• BRIEF: Print verbatim the opening line of the material and every subsequent line through the one containing "m.node_tree.links, m.node_tree.nodes['Principled BSDF']".
╭─ DATA
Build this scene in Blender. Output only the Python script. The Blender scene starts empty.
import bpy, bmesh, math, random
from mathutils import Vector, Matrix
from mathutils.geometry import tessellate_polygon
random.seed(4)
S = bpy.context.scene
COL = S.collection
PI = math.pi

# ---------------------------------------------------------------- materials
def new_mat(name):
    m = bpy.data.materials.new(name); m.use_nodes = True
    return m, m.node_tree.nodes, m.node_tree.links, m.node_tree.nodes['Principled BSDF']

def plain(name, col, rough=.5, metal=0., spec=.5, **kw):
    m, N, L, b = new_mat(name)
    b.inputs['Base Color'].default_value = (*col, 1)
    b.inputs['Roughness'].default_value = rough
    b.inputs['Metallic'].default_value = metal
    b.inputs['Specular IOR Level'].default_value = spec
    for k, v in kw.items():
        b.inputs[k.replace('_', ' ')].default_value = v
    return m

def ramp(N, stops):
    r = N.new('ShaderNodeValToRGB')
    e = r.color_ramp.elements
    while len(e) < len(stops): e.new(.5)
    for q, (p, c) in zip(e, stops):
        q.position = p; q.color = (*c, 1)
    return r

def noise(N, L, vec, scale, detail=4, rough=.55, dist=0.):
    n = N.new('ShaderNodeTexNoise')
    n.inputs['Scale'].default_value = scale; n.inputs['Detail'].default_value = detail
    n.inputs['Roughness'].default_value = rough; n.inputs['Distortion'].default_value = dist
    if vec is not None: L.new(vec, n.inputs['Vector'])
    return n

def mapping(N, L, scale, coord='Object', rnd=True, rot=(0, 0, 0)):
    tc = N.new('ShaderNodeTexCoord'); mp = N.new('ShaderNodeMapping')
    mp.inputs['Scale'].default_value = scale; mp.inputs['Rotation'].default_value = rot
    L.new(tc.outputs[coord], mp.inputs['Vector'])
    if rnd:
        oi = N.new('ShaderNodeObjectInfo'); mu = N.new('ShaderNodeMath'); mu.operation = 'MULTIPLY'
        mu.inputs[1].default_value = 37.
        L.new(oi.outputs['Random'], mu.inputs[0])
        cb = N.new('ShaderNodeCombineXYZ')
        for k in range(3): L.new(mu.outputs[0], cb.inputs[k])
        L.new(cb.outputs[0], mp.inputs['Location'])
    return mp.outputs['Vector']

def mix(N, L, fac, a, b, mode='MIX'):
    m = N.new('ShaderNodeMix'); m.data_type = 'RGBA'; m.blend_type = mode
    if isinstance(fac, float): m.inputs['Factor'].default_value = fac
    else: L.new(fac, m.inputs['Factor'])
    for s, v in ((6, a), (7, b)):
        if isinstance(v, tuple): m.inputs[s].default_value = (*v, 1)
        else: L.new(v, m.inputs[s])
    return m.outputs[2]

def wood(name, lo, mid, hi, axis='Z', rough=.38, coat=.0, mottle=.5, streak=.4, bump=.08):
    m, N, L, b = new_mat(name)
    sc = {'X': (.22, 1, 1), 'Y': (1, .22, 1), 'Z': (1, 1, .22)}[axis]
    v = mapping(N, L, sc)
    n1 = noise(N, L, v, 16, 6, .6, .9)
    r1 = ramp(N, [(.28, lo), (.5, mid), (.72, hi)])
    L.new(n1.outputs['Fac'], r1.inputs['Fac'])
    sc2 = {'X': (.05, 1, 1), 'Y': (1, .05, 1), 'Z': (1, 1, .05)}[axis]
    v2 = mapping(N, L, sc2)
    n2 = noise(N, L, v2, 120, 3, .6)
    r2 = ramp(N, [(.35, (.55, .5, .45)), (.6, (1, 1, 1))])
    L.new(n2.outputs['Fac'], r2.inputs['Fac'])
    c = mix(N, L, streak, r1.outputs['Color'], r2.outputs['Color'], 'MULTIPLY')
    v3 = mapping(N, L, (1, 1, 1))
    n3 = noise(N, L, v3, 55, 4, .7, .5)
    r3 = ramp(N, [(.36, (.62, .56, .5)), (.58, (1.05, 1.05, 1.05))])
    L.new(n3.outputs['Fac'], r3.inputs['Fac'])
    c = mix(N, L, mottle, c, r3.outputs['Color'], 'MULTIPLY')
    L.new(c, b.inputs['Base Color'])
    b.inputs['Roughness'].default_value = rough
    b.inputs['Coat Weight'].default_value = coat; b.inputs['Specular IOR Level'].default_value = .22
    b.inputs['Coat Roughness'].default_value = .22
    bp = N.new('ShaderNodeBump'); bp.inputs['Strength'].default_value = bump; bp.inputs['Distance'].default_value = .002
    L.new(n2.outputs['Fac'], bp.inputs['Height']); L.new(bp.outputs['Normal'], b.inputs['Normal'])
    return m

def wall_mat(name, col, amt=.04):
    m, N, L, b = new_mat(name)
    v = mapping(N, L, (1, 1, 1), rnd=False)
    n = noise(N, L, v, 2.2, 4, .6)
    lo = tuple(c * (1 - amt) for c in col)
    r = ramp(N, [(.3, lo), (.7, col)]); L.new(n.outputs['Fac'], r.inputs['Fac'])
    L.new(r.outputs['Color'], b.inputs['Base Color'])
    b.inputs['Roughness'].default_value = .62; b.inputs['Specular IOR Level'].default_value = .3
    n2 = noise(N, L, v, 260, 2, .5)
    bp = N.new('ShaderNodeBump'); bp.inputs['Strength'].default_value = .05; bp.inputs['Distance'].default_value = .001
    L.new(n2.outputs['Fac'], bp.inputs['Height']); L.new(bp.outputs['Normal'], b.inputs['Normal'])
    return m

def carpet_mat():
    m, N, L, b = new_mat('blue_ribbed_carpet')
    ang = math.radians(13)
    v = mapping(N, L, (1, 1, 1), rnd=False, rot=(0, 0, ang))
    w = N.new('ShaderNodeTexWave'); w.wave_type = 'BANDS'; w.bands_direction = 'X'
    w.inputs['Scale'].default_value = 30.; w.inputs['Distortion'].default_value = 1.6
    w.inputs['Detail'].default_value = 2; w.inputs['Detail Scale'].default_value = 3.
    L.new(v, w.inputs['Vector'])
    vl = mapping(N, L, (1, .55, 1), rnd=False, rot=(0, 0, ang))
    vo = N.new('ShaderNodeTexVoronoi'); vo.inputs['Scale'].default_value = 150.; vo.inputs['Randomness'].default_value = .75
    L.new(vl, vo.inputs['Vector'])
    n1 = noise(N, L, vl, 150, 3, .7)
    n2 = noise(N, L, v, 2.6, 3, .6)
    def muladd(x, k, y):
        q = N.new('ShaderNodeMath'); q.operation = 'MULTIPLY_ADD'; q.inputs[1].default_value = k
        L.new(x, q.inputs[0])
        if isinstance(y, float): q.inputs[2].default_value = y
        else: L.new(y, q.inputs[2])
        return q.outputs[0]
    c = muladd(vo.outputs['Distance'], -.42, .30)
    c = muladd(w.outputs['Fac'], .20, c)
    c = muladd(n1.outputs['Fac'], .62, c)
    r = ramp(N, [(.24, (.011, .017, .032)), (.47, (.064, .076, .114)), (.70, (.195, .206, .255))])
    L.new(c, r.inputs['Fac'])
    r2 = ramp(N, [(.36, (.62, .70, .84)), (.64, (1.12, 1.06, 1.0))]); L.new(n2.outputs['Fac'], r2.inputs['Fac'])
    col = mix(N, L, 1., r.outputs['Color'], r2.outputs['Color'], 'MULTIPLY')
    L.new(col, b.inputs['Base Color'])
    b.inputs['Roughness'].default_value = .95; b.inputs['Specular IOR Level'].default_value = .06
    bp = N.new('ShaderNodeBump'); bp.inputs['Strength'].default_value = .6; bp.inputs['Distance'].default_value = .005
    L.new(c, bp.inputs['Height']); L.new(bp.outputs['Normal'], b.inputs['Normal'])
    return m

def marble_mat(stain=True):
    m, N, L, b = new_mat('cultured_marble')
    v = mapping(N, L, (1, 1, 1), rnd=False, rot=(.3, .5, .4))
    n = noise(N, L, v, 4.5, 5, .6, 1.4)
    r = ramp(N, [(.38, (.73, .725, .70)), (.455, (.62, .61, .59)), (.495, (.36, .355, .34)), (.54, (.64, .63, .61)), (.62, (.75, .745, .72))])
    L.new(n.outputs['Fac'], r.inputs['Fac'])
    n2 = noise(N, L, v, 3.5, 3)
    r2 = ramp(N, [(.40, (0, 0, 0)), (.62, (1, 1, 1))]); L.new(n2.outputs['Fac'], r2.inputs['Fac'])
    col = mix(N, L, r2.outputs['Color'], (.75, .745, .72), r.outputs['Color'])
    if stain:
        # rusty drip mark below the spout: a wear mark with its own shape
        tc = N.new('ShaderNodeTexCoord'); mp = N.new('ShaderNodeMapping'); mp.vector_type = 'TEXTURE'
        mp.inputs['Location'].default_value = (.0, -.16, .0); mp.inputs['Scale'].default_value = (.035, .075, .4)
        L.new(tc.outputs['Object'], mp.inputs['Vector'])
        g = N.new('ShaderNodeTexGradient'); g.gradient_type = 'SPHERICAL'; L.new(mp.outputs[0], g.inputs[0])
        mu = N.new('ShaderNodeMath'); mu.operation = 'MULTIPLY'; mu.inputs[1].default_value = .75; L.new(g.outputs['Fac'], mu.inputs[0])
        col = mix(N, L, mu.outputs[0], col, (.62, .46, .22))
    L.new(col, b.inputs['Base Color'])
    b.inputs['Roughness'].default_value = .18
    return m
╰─
• CORRECT RESPONSE:
Build this scene in Blender. Output only the Python script. The Blender scene starts empty.
import bpy, bmesh, math, random
from mathutils import Vector, Matrix
from mathutils.geometry import tessellate_polygon
random.seed(4)
S = bpy.context.scene
COL = S.collection
PI = math.pi

# ---------------------------------------------------------------- materials
def new_mat(name):
    m = bpy.data.materials.new(name); m.use_nodes = True
    return m, m.node_tree.nodes, m.node_tree.links, m.node_tree.nodes['Principled BSDF']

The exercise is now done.